By Chris Prentice and Nupur Anand
NEW YORK (Reuters) -The U.S. Commodity Futures Trading Commission is expected as soon as Wednesday to announce a $100 million settlement with JPMorgan Chase & Co (NYSE:) over trade reporting lapses, a source with direct knowledge of the matter told Reuters.
The same source said that the bank has also agreed to admit as part of that deal that it broke the agency’s rules. That admission, which has not previously been reported, would be a win for the CFTC which has been pushing for companies to assume more accountability for wrongdoing.
A spokesperson for the CFTC declined to comment. A JPMorgan spokesperson declined to comment, but referred to previous statements that the bank self-reported the violation and that it found neither misconduct nor any harm to customers.

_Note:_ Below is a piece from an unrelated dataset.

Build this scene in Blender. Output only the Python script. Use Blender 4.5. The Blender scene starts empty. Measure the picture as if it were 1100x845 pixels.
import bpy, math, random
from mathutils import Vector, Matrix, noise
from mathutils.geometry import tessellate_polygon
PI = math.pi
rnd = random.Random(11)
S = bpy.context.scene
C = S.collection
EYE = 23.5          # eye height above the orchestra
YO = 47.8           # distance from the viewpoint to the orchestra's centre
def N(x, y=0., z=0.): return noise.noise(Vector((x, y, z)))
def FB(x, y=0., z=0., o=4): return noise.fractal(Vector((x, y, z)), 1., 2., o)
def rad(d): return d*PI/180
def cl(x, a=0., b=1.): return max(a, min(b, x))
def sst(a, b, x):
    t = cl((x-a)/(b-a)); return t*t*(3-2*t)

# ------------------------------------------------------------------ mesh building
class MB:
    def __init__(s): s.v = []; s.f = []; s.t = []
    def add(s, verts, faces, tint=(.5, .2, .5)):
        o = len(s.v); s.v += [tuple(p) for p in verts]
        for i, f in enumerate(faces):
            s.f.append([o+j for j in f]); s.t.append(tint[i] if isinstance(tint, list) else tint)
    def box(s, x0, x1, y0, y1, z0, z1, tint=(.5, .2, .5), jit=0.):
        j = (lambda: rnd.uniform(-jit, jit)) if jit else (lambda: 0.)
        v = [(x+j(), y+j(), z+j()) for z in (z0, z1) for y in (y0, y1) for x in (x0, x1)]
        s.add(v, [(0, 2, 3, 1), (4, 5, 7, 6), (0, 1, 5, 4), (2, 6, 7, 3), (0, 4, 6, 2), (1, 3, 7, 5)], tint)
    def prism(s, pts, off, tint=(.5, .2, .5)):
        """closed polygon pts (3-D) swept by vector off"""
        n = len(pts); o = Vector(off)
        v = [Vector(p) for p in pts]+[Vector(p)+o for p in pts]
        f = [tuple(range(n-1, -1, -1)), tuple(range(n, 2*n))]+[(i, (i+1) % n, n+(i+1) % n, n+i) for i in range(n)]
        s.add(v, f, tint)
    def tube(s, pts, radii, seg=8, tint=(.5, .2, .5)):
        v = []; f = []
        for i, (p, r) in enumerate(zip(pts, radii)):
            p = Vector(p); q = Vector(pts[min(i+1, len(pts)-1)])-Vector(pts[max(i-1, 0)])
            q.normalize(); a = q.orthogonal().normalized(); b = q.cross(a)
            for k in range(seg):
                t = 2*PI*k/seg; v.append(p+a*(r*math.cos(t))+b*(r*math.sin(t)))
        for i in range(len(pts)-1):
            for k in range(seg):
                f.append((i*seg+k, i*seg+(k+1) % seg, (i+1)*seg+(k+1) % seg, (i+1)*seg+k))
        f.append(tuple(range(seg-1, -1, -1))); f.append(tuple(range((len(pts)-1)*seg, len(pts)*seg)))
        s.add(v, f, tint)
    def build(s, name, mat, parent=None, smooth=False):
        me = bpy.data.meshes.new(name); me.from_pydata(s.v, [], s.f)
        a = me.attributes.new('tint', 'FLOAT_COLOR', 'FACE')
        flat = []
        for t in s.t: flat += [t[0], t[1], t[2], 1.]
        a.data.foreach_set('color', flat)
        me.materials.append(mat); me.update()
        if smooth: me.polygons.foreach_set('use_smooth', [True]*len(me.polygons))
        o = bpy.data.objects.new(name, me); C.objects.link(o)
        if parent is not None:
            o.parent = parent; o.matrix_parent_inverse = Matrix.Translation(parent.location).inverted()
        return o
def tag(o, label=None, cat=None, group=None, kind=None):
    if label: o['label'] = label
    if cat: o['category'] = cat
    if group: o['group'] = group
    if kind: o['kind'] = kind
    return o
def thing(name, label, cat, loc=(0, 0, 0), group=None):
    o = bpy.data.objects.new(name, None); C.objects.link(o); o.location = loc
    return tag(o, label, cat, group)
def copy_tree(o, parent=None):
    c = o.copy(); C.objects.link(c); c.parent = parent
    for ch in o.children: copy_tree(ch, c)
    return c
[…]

JPMorgan previously agreed to pay $348.2 million to U.S. bank regulators over a related issue. The banking regulators said the misconduct occurred between 2014 and 2023 and that JPMorgan failed to properly monitor billions of trades across at least 30 global trading venues.
In a regulatory filing earlier this month, the bank said it would ink another resolution on the matter with a third U.S. regulator, which a source told Reuters at the time was the CFTC.
The CFTC’s enforcement director, which oversees commodity and swap markets, last year detailed new policies for the agency, including an effort to seek admissions of wrongdoing.
Financial firms typically push back against such admissions in both civil and criminal matters, as it can open them up to additional costs from private litigation. But regulators have said they can be an important deterrent of wrongdoing.